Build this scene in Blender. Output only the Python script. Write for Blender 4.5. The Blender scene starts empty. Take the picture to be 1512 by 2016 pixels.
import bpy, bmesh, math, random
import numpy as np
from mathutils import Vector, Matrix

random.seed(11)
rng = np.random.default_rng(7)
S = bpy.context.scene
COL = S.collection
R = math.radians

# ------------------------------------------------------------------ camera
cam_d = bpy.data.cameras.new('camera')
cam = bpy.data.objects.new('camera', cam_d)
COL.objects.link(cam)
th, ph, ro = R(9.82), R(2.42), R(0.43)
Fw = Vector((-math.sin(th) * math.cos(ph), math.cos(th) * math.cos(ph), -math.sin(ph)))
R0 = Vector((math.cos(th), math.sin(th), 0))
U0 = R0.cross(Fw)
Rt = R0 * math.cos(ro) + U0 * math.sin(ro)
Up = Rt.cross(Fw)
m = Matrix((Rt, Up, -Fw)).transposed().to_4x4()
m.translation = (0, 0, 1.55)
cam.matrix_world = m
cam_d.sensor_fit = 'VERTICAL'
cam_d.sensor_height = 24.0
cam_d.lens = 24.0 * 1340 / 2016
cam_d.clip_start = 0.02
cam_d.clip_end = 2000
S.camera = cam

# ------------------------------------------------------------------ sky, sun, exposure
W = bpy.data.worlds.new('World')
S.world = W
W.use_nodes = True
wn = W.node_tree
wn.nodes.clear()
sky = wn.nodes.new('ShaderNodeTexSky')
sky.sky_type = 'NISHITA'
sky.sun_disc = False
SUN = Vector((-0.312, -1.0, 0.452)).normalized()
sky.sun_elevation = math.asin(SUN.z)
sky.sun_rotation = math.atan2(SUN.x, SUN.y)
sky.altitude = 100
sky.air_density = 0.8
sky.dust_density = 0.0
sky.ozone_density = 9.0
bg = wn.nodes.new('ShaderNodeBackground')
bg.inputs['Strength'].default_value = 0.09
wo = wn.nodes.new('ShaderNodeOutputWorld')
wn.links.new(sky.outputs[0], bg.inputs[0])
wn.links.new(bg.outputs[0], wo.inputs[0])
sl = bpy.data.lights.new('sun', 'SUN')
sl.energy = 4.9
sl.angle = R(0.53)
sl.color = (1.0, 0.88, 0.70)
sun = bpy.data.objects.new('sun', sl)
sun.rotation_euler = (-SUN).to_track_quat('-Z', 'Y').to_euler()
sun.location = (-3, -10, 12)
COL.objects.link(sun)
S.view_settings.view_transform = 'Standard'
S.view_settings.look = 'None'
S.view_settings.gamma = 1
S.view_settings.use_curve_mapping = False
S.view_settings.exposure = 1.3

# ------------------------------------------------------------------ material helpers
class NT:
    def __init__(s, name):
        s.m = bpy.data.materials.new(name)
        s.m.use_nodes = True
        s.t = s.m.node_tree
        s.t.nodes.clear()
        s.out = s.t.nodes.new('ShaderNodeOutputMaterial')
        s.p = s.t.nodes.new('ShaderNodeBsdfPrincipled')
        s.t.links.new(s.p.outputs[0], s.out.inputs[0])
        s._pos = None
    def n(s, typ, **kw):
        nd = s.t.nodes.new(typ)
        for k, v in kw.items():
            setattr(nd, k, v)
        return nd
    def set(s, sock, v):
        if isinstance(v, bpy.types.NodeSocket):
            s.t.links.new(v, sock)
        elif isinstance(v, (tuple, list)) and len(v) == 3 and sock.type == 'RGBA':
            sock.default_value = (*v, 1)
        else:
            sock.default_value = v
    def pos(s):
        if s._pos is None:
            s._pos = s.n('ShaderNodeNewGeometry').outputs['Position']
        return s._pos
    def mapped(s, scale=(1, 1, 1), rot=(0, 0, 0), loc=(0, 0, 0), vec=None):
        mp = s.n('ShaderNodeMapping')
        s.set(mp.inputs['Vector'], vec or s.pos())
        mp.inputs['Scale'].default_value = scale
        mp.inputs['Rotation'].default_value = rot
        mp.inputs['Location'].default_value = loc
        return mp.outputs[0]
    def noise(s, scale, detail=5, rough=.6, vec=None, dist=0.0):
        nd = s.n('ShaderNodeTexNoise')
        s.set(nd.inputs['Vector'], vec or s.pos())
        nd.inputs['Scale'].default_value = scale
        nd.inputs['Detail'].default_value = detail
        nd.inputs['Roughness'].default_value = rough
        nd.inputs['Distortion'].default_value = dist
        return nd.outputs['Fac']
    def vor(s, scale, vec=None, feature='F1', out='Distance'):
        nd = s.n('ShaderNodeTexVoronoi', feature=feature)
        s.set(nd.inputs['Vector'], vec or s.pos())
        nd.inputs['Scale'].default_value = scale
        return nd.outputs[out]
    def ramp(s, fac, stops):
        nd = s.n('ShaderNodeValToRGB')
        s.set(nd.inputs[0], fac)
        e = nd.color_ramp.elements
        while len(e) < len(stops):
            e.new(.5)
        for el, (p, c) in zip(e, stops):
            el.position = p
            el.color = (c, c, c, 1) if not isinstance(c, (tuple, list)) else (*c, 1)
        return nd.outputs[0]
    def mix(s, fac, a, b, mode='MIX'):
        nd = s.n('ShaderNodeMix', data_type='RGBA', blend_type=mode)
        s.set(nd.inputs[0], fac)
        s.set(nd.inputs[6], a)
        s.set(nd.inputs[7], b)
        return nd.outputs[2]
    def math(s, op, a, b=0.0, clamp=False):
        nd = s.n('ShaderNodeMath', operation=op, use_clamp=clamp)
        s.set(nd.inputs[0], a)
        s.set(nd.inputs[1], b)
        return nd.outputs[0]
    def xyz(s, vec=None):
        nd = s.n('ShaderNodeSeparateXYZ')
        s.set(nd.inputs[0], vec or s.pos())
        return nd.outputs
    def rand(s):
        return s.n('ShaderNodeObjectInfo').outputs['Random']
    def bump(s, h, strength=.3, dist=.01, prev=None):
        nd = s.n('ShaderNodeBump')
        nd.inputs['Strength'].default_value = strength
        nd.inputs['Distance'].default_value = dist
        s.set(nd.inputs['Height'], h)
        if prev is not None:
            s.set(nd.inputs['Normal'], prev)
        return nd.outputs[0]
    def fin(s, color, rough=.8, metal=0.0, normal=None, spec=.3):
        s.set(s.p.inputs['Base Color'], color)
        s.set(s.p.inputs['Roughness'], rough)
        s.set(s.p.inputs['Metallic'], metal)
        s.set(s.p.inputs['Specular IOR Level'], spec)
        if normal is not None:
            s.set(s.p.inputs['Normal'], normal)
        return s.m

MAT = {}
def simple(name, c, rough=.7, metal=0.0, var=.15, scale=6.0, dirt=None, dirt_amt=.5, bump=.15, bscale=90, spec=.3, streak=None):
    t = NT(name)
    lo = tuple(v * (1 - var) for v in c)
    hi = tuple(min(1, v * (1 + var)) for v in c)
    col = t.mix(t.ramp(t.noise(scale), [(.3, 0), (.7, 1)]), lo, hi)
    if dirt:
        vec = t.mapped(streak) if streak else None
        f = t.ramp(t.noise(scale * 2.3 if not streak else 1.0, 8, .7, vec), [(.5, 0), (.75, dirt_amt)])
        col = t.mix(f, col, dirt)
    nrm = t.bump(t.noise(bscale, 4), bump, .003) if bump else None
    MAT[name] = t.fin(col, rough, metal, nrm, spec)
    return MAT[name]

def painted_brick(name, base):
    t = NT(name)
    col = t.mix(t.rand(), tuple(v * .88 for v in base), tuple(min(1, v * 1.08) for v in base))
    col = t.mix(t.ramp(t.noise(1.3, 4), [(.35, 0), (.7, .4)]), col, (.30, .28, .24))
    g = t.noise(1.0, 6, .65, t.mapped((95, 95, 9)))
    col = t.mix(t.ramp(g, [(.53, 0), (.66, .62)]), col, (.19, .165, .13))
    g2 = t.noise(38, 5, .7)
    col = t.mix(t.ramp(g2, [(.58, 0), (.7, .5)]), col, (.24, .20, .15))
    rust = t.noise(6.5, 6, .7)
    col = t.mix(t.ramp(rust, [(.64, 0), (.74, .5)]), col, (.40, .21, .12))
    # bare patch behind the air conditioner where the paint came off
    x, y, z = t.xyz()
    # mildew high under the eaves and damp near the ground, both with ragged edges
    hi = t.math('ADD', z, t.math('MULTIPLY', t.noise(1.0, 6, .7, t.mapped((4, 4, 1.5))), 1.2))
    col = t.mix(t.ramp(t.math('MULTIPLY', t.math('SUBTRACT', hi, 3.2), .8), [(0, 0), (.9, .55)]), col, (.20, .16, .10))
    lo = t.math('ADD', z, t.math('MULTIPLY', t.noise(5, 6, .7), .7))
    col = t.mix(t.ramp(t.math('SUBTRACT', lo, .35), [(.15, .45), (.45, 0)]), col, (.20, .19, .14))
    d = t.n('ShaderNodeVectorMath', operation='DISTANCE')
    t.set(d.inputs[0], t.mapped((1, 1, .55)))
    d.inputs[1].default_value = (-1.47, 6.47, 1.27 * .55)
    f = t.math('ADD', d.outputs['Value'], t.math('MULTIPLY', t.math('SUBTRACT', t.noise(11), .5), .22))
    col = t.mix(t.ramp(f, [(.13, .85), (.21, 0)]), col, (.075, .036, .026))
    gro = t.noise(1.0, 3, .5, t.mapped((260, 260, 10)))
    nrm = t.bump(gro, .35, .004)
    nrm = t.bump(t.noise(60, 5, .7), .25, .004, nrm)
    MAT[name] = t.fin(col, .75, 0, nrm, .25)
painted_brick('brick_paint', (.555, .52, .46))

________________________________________

▸ Task description
Quote exactly the stretch of lines above that starts at the first one and ends at the line with "R = math.radians", and nothing beyond it.

▸ Task result
Build this scene in Blender. Output only the Python script. Write for Blender 4.5. The Blender scene starts empty. Take the picture to be 1512 by 2016 pixels.
import bpy, bmesh, math, random
import numpy as np
from mathutils import Vector, Matrix

random.seed(11)
rng = np.random.default_rng(7)
S = bpy.context.scene
COL = S.collection
R = math.radians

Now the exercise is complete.